The latest in the bag of complaints is the Neyveli Lignite Corporation disinvestment which had a rather dramatic curtains-down yesterday. Apparently, there is deep resentment in the Congress ranks over the ‘‘double standards’’ of Karunanidhi, Congress president Sonia Gandhi’s favourite ally. While Prime Minister Dr Manmohan Singh buckled under pressure when the DMK chief threatened to pull out his nominees from the government, his arm-twisting is said to have chipped Congress-DMK relations.
Tamil Nadu Congress leaders point out that the DMK had not raised even a whimper of protest against the Centre’s disinvestment moves earlier. Since July 2004, soon after the UPA came to power, Union ministers Dayanidhi Maran and T R Baalu have, as members of the Cabinet Committee on Economic Affairs, gone along with all the CCEA’s decisions to offload stakes from profitable PSUs.

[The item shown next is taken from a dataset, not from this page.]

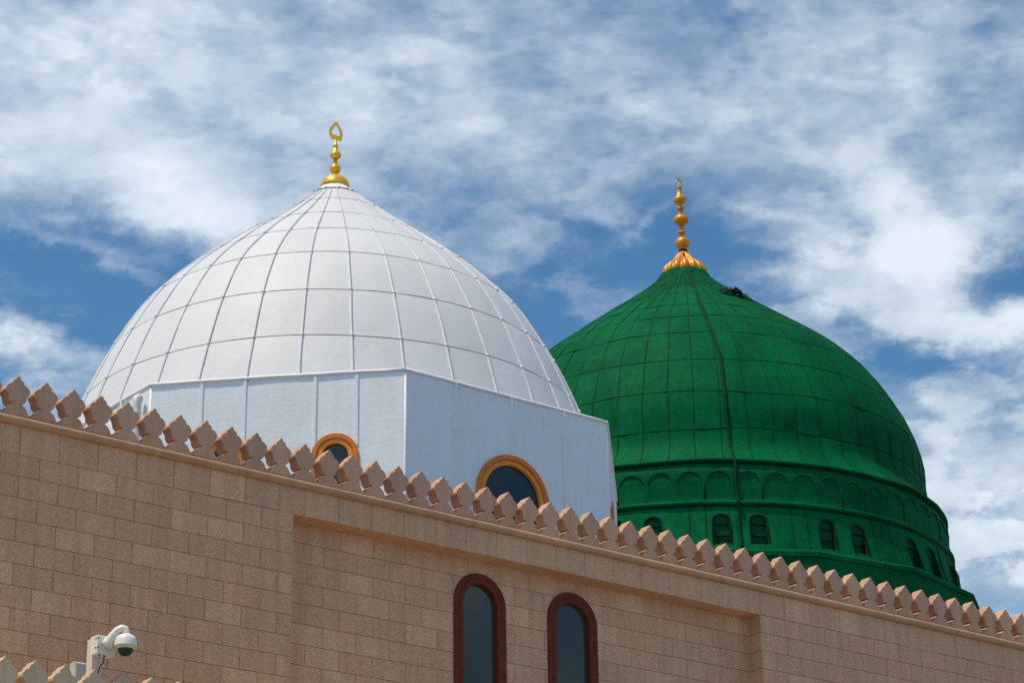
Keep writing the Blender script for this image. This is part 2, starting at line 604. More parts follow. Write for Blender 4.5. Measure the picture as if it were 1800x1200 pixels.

Whether it was divesting 5 per cent NTPC shares or proposals to sell five per cent equity in the Power Finance Corporation and 15 per cent in National Mineral development Corporation and the constitution of a National Investment Fund with money from the disinvestment drive, the DMK had given its vote of approval. While Karunanidhi attempted to shrug off responsibility for the NLC disinvestment decision, saying his two ministers had not attended the CCEA meeting concerned, Health Minister Anbumani Ramadoss (PMK) had attended the full cabinet meeting which followed immediately.